Transcribe everything in the data word for word. Pictures are left out.

PROVIDED MATERIAL:
= = =

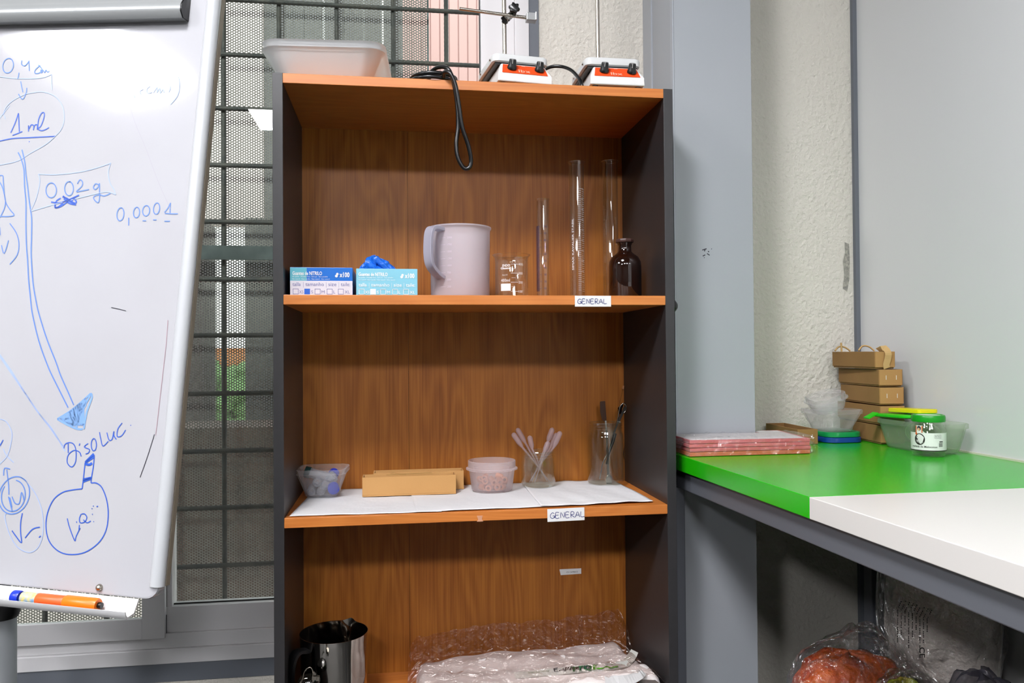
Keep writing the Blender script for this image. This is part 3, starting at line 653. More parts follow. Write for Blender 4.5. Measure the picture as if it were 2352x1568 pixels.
def cylinder(px0, px1, pyt, Y, lab, kind):
    prof = [(1.9, .0), (1.9, .012), (1.0, .022), (1.0, .985), (1.14, .998), (1.16, 1), (1.1, 1), (.93, .985), (.93, .03), (0, .03)]
    t_, c_, R_, h_, bo_ = vessel('graduated_cylinder', px0, px1, pyt, Y, prof, M_glass, lab, 'graduated cylinder', 32)
    m_ = MB(); m_.tube([c_+Vector((R_*1.12*math.cos(a_), R_*1.12*math.sin(a_), h_)) for a_ in [i*math.pi/12 for i in range(24)]], .0007, 6, closed=True); m_.build('rim', M_glass2, t_)
    m_ = MB()
    if kind == 0:
        for k in range(10):
            zz = h_*(.72-.068*k); text(m_, str(100-10*k), (0, 0, 0), (1, 0, 0), (0, 0, 1), None, .0046, warp=cylwarp(c_, R_*1.02, .15, zz-.002))
            for j in range(5):
                q_ = cylwarp(c_, R_*1.02, -1.25, zz-h_*.0136*j); ribbon(m_, [q_(i*R_*.28, 0) for i in range(3 if j else 5)], .0004, (0, -1, 0))
        q_ = cylwarp(c_, R_*1.015, -1.45, h_*.08); m_2 = MB(); m_2.add([q_(R_*.9*i/5, h_*.65*j) for j in range(2) for i in range(6)], [(i, i+1, i+7, i+6) for i in range(5)])
        m_2.build('blue_stripe', clear('violet_enamel', 'b8a6bb', 'b8a6bb', .5, .25, .4), t_)
        m_.build('scale_print', mat('violet_print', '3a3257', .5), t_)
    else:
        for k in range(50):
            zz = h_*(.80-.0150*k); q_ = cylwarp(c_, R_*1.02, (.15 if kind == 1 else -1.3), zz); ribbon(m_, [q_(i*R_*.22, 0) for i in range(5 if k % 5 == 0 else 3)], .0004, (0, -1, 0))
            if kind == 1:
                q_ = cylwarp(c_, R_*1.02, .75, zz-h_*.0075); ribbon(m_, [q_(i*R_*.22, 0) for i in range(3)], .0004, (0, -1, 0))
        if kind == 1: text(m_, 'SIMAX KAVALIER STABIL', (0, 0, 0), (1, 0, 0), (0, 0, 1), .112, .0048, warp=lambda x, y: cylwarp(c_, R_*1.02, -.42, h_*.21+x)(-y, 0))
        m_.build('scale_print', mat('white_enamel', 'f2ece8', .5) if kind == 1 else mat('brown_print', '6b4a26', .5), t_)
cylinder(1233, 1262, 458, .13, 'shortest glass graduated cylinder, with a violet printed scale', 0)
cylinder(1309, 1343, 373, .12, 'tall glass graduated cylinder with white lettering running up its side', 1)
cylinder(1386, 1420, 371, .215, 'tall glass graduated cylinder behind the brown bottle', 2)
# amber bottle
M_amber = mat('amber_glass', '1f0d07', .06, coat=.5)
prof = [(0, 0), (.92, 0), (1, .03), (1, .55), (.97, .63), (.82, .71), (.55, .765), (.41, .80), (.39, .90), (.44, .93), (.46, .955), (.44, .965), (0, .965)]
tbt, cbt, Rbt, hbt, bo = vessel('reagent_bottle', 1399, 1472, 551, .12, prof, M_amber, 'dark amber reagent bottle with a brown stopper at the right end of the upper shelf', 'bottle', 40)
m = MB(); m.lathe([(0, hbt*.94), (.40*Rbt, hbt*.94), (.55*Rbt, hbt*.955), (.57*Rbt, hbt*.985), (.54*Rbt, hbt*1.01), (0, hbt*1.01)], cbt, 10); m.build('stopper', mat('brown_stopper', '4b302a', .5), tbt, bevel=.0008)

# ================================================================ SHELF WITH PAPER
def sheetmesh(corners, nx, ny, wob, seed, z0_=.0008):
    rg_ = random.Random(seed); ph = [rg_.uniform(0, 6) for _ in range(6)]; a_, b_, c_, d_ = [Vector(q) for q in corners]; vs = []
    for j in range(ny+1):
        for i in range(nx+1):
            u, v = i/nx, j/ny; p = a_.lerp(b_, u).lerp(d_.lerp(c_, u), v)
            e = .5+.5*math.sin(9*u+ph[0]+2*v)*math.cos(5*v+ph[1]); z = z0_ + wob*(.5*e*e + .2*(1+math.sin(23*u+7*v+ph[2])))
            vs.append(Vector((p.x, p.y, p.z+z)))
    m_ = MB(); m_.add(vs, [(j*(nx+1)+i, j*(nx+1)+i+1, (j+1)*(nx+1)+i+1, (j+1)*(nx+1)+i) for j in range(ny) for i in range(nx)]); return m_
zp = ZB+.0003
sh = [(((.008, .012, zp), (.300, .004, zp), (.310, .302, zp), (.025, .302, zp)), .0008, 'left sheet of white lining paper under the tub of caps'),
      (((.250, .004, zp), (.560, .014, zp), (.565, .303, zp), (.240, .303, zp)), .0018, 'middle sheet of white lining paper under the round tub'),
      (((.500, .008, zp), (.738, .022, zp), (.728, .300, zp), (.505, .302, zp)), .0030, 'right sheet of white lining paper under the two glass jars')]
for k, (cn, z0_, lab) in enumerate(sh):
    o = sheetmesh(cn, 40, 24, .0016 if k < 2 else .003, k+2, z0_).build('lining_paper', mat('thin_paper', 'eae9ea', .8, bump=(9, .6, .012)), smooth=80); tag(o, lab, 'paper', 'white paper sheets lining the shelf')
    sm = o.modifiers.new('thick', 'SOLIDIFY'); sm.thickness = .0002
ZP = ZB+.0045
M_tub = frosted('clear_tub_plastic', 'f2f0f4', .15, .12, edge=.5); M_tubf = frosted('milky_tub_plastic', 'fdf0f3', .30, .25, edge=.45)

# square tub with centrifuge tubes
def tub(nm, c, ux, uy, w0, d0, w1, d1, h, r, mtl, lab, cat, lip=.004, group=None, th=.0012):
    t_ = empty(nm, c, lab, cat, group); rings = []; c = Vector(c)
    for z, w_, d_, rr in ((0, w0*.88, d0*.88, r*.9), (.003, w0*.96, d0*.96, r), (.012, w0, d0, r), (h-.010, w1, d1, r), (h-.010, w1+2*lip, d1+2*lip, r+lip), (h-.001, w1+2*lip, d1+2*lip, r+lip), (h, w1+2*lip-.002, d1+2*lip-.002, r+lip), (h, w1+.001, d1+.001, r), (h-.003, w1-2*th, d1-2*th, r), (.012, w0-2*th, d0-2*th, r), (.004, w0*.94-2*th, d0*.94-2*th, r)):
        rings.append(rrect(c+Vector((0, 0, z)), ux, uy, w_, d_, rr, 5))
    m_ = MB(); m_.loft(rings, True, True); m_.build('body', mtl, t_, smooth=40); return t_
ct = Vector((.052, .222, ZP)); an = math.radians(-4); ux = Vector((math.cos(an), math.sin(an), 0)); uy = Vector((-math.sin(an), math.cos(an), 0))
tub('plastic_tub', ct, ux, uy, .074, .074, .100, .100, .060, .018, M_tub, 'square clear plastic tub of capped tubes at the left end of the papered shelf', 'tub')
M_tube = frosted('tube_plastic', 'dfe3ea', .35, .2)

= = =

TASK ANSWER:
Keep writing the Blender script for this image. This is part 3, starting at line 653. More parts follow. Write for Blender 4.5. Measure the picture as if it were 2352x1568 pixels.
def cylinder(px0, px1, pyt, Y, lab, kind):
    prof = [(1.9, .0), (1.9, .012), (1.0, .022), (1.0, .985), (1.14, .998), (1.16, 1), (1.1, 1), (.93, .985), (.93, .03), (0, .03)]
    t_, c_, R_, h_, bo_ = vessel('graduated_cylinder', px0, px1, pyt, Y, prof, M_glass, lab, 'graduated cylinder', 32)
    m_ = MB(); m_.tube([c_+Vector((R_*1.12*math.cos(a_), R_*1.12*math.sin(a_), h_)) for a_ in [i*math.pi/12 for i in range(24)]], .0007, 6, closed=True); m_.build('rim', M_glass2, t_)
    m_ = MB()
    if kind == 0:
        for k in range(10):
            zz = h_*(.72-.068*k); text(m_, str(100-10*k), (0, 0, 0), (1, 0, 0), (0, 0, 1), None, .0046, warp=cylwarp(c_, R_*1.02, .15, zz-.002))
            for j in range(5):
                q_ = cylwarp(c_, R_*1.02, -1.25, zz-h_*.0136*j); ribbon(m_, [q_(i*R_*.28, 0) for i in range(3 if j else 5)], .0004, (0, -1, 0))
        q_ = cylwarp(c_, R_*1.015, -1.45, h_*.08); m_2 = MB(); m_2.add([q_(R_*.9*i/5, h_*.65*j) for j in range(2) for i in range(6)], [(i, i+1, i+7, i+6) for i in range(5)])
        m_2.build('blue_stripe', clear('violet_enamel', 'b8a6bb', 'b8a6bb', .5, .25, .4), t_)
        m_.build('scale_print', mat('violet_print', '3a3257', .5), t_)
    else:
        for k in range(50):
            zz = h_*(.80-.0150*k); q_ = cylwarp(c_, R_*1.02, (.15 if kind == 1 else -1.3), zz); ribbon(m_, [q_(i*R_*.22, 0) for i in range(5 if k % 5 == 0 else 3)], .0004, (0, -1, 0))
            if kind == 1:
                q_ = cylwarp(c_, R_*1.02, .75, zz-h_*.0075); ribbon(m_, [q_(i*R_*.22, 0) for i in range(3)], .0004, (0, -1, 0))
        if kind == 1: text(m_, 'SIMAX KAVALIER STABIL', (0, 0, 0), (1, 0, 0), (0, 0, 1), .112, .0048, warp=lambda x, y: cylwarp(c_, R_*1.02, -.42, h_*.21+x)(-y, 0))
        m_.build('scale_print', mat('white_enamel', 'f2ece8', .5) if kind == 1 else mat('brown_print', '6b4a26', .5), t_)
cylinder(1233, 1262, 458, .13, 'shortest glass graduated cylinder, with a violet printed scale', 0)
cylinder(1309, 1343, 373, .12, 'tall glass graduated cylinder with white lettering running up its side', 1)
cylinder(1386, 1420, 371, .215, 'tall glass graduated cylinder behind the brown bottle', 2)
# amber bottle
M_amber = mat('amber_glass', '1f0d07', .06, coat=.5)
prof = [(0, 0), (.92, 0), (1, .03), (1, .55), (.97, .63), (.82, .71), (.55, .765), (.41, .80), (.39, .90), (.44, .93), (.46, .955), (.44, .965), (0, .965)]
tbt, cbt, Rbt, hbt, bo = vessel('reagent_bottle', 1399, 1472, 551, .12, prof, M_amber, 'dark amber reagent bottle with a brown stopper at the right end of the upper shelf', 'bottle', 40)
m = MB(); m.lathe([(0, hbt*.94), (.40*Rbt, hbt*.94), (.55*Rbt, hbt*.955), (.57*Rbt, hbt*.985), (.54*Rbt, hbt*1.01), (0, hbt*1.01)], cbt, 10); m.build('stopper', mat('brown_stopper', '4b302a', .5), tbt, bevel=.0008)

# ================================================================ SHELF WITH PAPER
def sheetmesh(corners, nx, ny, wob, seed, z0_=.0008):
    rg_ = random.Random(seed); ph = [rg_.uniform(0, 6) for _ in range(6)]; a_, b_, c_, d_ = [Vector(q) for q in corners]; vs = []
    for j in range(ny+1):
        for i in range(nx+1):
            u, v = i/nx, j/ny; p = a_.lerp(b_, u).lerp(d_.lerp(c_, u), v)
            e = .5+.5*math.sin(9*u+ph[0]+2*v)*math.cos(5*v+ph[1]); z = z0_ + wob*(.5*e*e + .2*(1+math.sin(23*u+7*v+ph[2])))
            vs.append(Vector((p.x, p.y, p.z+z)))
    m_ = MB(); m_.add(vs, [(j*(nx+1)+i, j*(nx+1)+i+1, (j+1)*(nx+1)+i+1, (j+1)*(nx+1)+i) for j in range(ny) for i in range(nx)]); return m_
zp = ZB+.0003
sh = [(((.008, .012, zp), (.300, .004, zp), (.310, .302, zp), (.025, .302, zp)), .0008, 'left sheet of white lining paper under the tub of caps'),
      (((.250, .004, zp), (.560, .014, zp), (.565, .303, zp), (.240, .303, zp)), .0018, 'middle sheet of white lining paper under the round tub'),
      (((.500, .008, zp), (.738, .022, zp), (.728, .300, zp), (.505, .302, zp)), .0030, 'right sheet of white lining paper under the two glass jars')]
for k, (cn, z0_, lab) in enumerate(sh):
    o = sheetmesh(cn, 40, 24, .0016 if k < 2 else .003, k+2, z0_).build('lining_paper', mat('thin_paper', 'eae9ea', .8, bump=(9, .6, .012)), smooth=80); tag(o, lab, 'paper', 'white paper sheets lining the shelf')
    sm = o.modifiers.new('thick', 'SOLIDIFY'); sm.thickness = .0002
ZP = ZB+.0045
M_tub = frosted('clear_tub_plastic', 'f2f0f4', .15, .12, edge=.5); M_tubf = frosted('milky_tub_plastic', 'fdf0f3', .30, .25, edge=.45)

# square tub with centrifuge tubes
def tub(nm, c, ux, uy, w0, d0, w1, d1, h, r, mtl, lab, cat, lip=.004, group=None, th=.0012):
    t_ = empty(nm, c, lab, cat, group); rings = []; c = Vector(c)
    for z, w_, d_, rr in ((0, w0*.88, d0*.88, r*.9), (.003, w0*.96, d0*.96, r), (.012, w0, d0, r), (h-.010, w1, d1, r), (h-.010, w1+2*lip, d1+2*lip, r+lip), (h-.001, w1+2*lip, d1+2*lip, r+lip), (h, w1+2*lip-.002, d1+2*lip-.002, r+lip), (h, w1+.001, d1+.001, r), (h-.003, w1-2*th, d1-2*th, r), (.012, w0-2*th, d0-2*th, r), (.004, w0*.94-2*th, d0*.94-2*th, r)):
        rings.append(rrect(c+Vector((0, 0, z)), ux, uy, w_, d_, rr, 5))
    m_ = MB(); m_.loft(rings, True, True); m_.build('body', mtl, t_, smooth=40); return t_
ct = Vector((.052, .222, ZP)); an = math.radians(-4); ux = Vector((math.cos(an), math.sin(an), 0)); uy = Vector((-math.sin(an), math.cos(an), 0))
tub('plastic_tub', ct, ux, uy, .074, .074, .100, .100, .060, .018, M_tub, 'square clear plastic tub of capped tubes at the left end of the papered shelf', 'tub')
M_tube = frosted('tube_plastic', 'dfe3ea', .35, .2)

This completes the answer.